Based on the true story of Joy Mangano, this hits all the basic biographical points. As in real life, the movie Joy invents a flea collar at a young age, only to watch Hartz put the same collar on the market a few years later. While struggling to hold her family together financially, she developed the Miracle Mop and  then managed to get the mop marketed on the then-new QVC, finally finding success and starting her larger business career. The thing that is most compelling about it is that the film tells a resolutely female American success story, and that's something that is still novel. By now, there's a shape to the “American rise and fall” story, and it doesn't matter if it's the most legitimate business in the world or a criminal empire, there's something similar about the form. But the world that Joy Mangano had to navigate is a very different one for so many reasons, and the first of those is, no question about it, because she was a woman.

Here's where I'd love to compare the drafts by Mumolo, who was the one who set the project up in the first place, and Russell once he came on and was sure he was directing.
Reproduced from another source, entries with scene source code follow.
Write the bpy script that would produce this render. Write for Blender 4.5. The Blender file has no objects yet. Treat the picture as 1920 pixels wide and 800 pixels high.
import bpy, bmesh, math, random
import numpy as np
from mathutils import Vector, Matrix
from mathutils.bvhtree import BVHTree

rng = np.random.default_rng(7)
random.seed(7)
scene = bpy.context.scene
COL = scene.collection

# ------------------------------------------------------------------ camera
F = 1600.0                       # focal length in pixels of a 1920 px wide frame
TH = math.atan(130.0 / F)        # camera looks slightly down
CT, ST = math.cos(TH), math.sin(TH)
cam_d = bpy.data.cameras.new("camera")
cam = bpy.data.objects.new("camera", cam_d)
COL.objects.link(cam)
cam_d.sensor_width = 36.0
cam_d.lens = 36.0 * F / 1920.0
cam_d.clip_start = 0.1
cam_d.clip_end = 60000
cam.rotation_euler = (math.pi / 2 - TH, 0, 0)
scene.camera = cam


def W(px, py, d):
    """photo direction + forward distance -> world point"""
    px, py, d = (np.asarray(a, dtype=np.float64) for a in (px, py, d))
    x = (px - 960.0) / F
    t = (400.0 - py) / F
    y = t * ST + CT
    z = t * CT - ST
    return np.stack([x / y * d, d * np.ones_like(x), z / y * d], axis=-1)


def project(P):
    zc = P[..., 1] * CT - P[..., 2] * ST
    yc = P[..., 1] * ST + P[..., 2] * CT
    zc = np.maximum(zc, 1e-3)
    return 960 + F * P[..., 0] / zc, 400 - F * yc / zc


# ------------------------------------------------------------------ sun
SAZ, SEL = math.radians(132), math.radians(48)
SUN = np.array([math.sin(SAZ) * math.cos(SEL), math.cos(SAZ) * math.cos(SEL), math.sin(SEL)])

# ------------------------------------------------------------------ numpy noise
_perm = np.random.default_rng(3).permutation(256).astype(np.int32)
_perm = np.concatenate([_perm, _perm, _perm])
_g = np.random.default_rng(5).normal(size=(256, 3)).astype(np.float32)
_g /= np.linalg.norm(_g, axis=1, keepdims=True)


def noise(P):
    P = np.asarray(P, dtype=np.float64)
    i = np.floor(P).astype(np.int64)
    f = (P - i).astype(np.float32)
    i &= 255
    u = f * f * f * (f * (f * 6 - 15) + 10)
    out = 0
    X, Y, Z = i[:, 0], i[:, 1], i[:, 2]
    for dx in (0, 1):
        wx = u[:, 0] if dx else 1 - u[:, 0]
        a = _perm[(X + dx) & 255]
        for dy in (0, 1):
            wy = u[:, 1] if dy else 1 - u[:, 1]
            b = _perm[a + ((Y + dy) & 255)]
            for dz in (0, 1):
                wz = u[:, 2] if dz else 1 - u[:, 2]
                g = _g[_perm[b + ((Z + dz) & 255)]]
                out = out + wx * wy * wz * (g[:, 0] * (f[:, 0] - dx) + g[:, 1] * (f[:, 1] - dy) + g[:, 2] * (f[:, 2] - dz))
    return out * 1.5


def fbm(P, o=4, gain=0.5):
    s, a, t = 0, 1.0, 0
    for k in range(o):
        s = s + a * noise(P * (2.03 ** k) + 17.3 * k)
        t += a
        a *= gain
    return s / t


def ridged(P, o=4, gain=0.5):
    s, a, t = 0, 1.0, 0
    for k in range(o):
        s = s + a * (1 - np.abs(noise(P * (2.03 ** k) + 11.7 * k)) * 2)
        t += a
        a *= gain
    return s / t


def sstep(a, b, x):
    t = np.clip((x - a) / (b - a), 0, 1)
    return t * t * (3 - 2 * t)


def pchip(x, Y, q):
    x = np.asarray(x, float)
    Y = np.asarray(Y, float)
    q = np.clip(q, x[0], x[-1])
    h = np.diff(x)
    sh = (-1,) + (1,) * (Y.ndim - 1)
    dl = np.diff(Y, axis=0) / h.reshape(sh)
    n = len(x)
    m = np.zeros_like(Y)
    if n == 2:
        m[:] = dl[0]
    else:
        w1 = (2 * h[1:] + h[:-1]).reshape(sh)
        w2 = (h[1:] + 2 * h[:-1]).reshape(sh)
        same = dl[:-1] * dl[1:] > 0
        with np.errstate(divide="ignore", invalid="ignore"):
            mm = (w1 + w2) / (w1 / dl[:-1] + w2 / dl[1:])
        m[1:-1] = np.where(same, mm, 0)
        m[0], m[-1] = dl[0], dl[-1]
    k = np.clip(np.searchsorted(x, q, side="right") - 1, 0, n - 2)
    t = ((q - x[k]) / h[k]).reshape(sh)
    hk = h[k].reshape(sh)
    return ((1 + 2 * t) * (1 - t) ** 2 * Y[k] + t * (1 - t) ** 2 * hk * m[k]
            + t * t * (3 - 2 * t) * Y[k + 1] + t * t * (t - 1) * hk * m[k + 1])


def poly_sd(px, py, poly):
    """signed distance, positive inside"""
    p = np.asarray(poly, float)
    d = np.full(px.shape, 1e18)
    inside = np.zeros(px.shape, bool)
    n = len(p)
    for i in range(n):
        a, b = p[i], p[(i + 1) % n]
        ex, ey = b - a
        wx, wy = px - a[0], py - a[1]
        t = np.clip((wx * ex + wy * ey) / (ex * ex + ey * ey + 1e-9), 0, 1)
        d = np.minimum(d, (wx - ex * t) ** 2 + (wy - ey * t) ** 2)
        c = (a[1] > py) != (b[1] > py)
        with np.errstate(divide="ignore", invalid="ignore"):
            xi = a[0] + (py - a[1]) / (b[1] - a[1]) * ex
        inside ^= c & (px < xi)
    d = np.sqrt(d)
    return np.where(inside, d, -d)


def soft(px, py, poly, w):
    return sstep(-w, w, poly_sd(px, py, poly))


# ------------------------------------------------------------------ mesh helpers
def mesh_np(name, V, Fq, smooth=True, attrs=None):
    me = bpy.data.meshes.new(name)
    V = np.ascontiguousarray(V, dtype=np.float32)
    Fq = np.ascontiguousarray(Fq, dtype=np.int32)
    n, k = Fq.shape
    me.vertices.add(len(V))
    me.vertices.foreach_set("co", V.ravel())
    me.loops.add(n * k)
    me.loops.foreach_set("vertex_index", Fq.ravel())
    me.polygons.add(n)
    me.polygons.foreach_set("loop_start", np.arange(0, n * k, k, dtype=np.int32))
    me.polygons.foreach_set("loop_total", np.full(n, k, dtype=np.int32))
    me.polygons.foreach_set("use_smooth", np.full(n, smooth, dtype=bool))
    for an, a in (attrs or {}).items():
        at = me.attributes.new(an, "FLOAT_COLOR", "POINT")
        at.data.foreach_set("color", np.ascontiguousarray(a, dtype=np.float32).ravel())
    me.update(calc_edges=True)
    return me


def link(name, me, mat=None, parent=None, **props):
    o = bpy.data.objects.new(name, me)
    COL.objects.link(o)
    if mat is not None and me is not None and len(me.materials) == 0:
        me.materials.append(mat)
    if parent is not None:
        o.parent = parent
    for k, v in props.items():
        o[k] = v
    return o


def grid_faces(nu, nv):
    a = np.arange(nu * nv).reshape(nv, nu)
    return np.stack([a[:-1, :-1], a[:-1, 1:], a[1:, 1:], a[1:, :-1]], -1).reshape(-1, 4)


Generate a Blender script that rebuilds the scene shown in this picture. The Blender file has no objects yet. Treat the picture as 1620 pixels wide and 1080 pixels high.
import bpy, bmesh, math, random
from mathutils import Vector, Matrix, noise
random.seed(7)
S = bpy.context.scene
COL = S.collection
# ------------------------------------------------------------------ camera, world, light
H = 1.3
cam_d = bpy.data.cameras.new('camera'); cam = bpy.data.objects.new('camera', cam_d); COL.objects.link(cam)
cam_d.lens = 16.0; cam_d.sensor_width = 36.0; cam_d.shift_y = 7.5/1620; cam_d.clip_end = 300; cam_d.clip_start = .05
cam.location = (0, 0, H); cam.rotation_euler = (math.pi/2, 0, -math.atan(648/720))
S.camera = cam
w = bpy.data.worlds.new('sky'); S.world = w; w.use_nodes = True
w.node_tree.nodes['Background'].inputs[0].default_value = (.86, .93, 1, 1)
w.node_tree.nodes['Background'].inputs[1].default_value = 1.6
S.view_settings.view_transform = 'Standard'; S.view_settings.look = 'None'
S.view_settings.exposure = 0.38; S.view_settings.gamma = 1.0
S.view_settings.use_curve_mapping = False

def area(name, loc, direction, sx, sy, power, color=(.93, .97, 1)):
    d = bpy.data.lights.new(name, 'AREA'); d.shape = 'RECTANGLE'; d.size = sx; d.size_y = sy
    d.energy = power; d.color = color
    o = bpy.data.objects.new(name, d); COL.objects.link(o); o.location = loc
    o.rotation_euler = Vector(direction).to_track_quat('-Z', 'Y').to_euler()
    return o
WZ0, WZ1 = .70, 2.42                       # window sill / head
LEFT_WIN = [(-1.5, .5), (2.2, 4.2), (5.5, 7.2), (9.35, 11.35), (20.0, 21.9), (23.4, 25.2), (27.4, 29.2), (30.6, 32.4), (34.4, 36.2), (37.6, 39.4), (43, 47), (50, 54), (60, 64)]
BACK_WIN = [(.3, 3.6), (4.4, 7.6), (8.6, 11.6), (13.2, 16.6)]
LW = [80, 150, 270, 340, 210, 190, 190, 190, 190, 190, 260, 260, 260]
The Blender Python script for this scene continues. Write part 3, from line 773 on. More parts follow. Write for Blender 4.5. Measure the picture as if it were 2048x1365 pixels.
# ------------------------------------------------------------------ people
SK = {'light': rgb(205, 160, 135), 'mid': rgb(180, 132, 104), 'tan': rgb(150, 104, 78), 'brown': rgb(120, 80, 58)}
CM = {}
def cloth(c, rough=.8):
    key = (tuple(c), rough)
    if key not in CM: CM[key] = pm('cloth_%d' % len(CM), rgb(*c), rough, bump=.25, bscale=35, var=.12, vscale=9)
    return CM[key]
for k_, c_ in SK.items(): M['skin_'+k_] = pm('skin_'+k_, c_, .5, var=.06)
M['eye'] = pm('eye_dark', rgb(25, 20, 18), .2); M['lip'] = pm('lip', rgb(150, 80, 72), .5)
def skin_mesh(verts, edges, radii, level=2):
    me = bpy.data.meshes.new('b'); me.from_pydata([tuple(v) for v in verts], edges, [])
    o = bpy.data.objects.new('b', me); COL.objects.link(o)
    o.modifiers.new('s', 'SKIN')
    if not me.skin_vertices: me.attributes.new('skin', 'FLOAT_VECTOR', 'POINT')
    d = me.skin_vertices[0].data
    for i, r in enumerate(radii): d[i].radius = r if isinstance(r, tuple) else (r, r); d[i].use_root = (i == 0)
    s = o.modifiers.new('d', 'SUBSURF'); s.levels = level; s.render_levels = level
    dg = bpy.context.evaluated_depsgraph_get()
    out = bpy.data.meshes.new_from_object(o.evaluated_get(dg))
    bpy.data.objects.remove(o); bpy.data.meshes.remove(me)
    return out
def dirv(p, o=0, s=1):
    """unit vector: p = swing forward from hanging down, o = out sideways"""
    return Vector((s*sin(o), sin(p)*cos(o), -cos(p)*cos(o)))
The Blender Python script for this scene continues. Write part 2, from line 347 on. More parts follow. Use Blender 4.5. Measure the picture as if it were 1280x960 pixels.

The film has a bit of a “aren't women FABULOUS?!” tone to it, and while I agree wholeheartedly, it feels like it's a little disingenuous on Russell's part. It's a little too “gee whiz” at times, too breathless about how marvelous Joy is, 25/8/366. Lawrence broke through as someone carrying the weight of the world on her shoulders, and it's still her best trick as an actress. She's like this great big empathy battery, all charged and crackling with energy, and Russell stacks the deck against her with zeal. The more the world dumps on her, the more we're supposed to love her, and the supporting cast helps. Everyone does what they're supposed to do around Joy, whether it's her shitheel dad (Robert De Niro) or her damaged and fragile mom (Virginia Madsen) or her adoring perpetual cheerleader of a grandmother, played at her most vulnerable by Diane Ladd. She's got an ex-husband who never quite went away (Edgar Ramirez) and a half-sister who resents the hell out of her (Elizabeth Rohm), and most important of all, she's got her children. She is a fierce mother lion when she needs to be, and she needs to be pretty much every single moment of every day.

There are plenty of moments in the film that I liked, and I think the cast brings a pretty irresistible energy to things. But it's a shambles as a movie, and like many of these films, there's a crescendo that happens at a certain point that is the natural end of the film, with a final act that feels deflated and sort of jammed on. It tells the story it needs to tell, but it feels perfunctory. And the supporting cast grows more cartoonish as they age, with Isabella Rossellini and Robert De Niro the worst offenders. Ramirez is a shiny lollipop of an ex-husband, the best case scenario in human form, and he plays it as well as he can. Diane Ladd's got the same problem to some degree, playing such an idealized character that there's no nuance. She's just pure love, which is fine, but it's not terribly interesting. My favorite supporting work is by Dascha Poalnco, who has a prominent role on “Orange Is The New Black.” She plays Joy's best friend, and their friendship is one of the most delicately etched relationships in the film. There's a lot of busy detail to the film, and it yields some pleasant diversions, like a burgeoning relationship between her mother and a plumber who shows up to fix a hole in the floor. It's charming, but it's not enough to support the sprawl of the narrative. Running a hair over two hours, it's all a little ephemeral. There's something about it that just doesn't feel glued together, and it's no one's fault in particular. Linus Sandgren's photography is emotionally driven rather than strictly realistic, and that's lately effective. There are four different editors credited on the film, and it feels like it. While individual sequences have a successful rhythm, the film as a whole lurches and starts and stops, and by the time it wound up, I was sort of worn out by it.

The truth is that we're still in the early days of this thing between Russell and Lawrence. She's 25. That's so young, and he's really just been working at this level for the last few movies. His creative energy right now is through the roof, and he's going to keep finding new things to throw at her, and with people these talented, that's bound to result in fireworks. And, yeah… the occasional misfire as well.

“Joy” arrives in theaters Christmas Day.